Hydrogen production by ammonia decomposition: A strategy to enhance the activity and stability of metal catalysts

Hydrogen, as an emerging clean energy source, confronts various technical challenges in storage and transportation, notably high costs and operational complexity. With a hydrogen content of up to 17.6 wt%, ammonia is recognized as an exceptionally promising hydrogen storage medium. Its decomposition produces only nitrogen and hydrogen, and its ease of liquefaction at room temperature greatly enhances the ease of storage and transportation. To achieve large-scale ammonia decomposition for hydrogen production, there is an urgent requirement to develop catalysts that are highly active and stable. Although ruthenium-based catalysts currently demonstrate the greatest catalytic activity, their high cost and limited availability impede their widespread commercial application.

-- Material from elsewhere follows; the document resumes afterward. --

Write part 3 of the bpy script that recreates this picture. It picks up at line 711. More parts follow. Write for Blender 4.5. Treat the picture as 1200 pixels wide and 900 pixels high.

To tackle this issue, researchers have been dedicated to developing non-precious metal catalysts and synthetic metallic catalysts that are based on more sustainable practices. Nickel and cobalt-based catalysts, in particular, have garnered significant interest due to their relatively lower costs. The current research is focused on enhancing the performance of non-precious metal catalysts by refining their preparation methods and optimizing reaction conditions. In this paper, we outline the fundamental principles of catalytic ammonia decomposition and provide a comprehensive review of the latest advancements in various types of catalysts, with a detailed summary of the findings related to non-precious metal catalysts. It analyzes the performance strengths and limitations of various types of catalysts and offers insights into future research directions.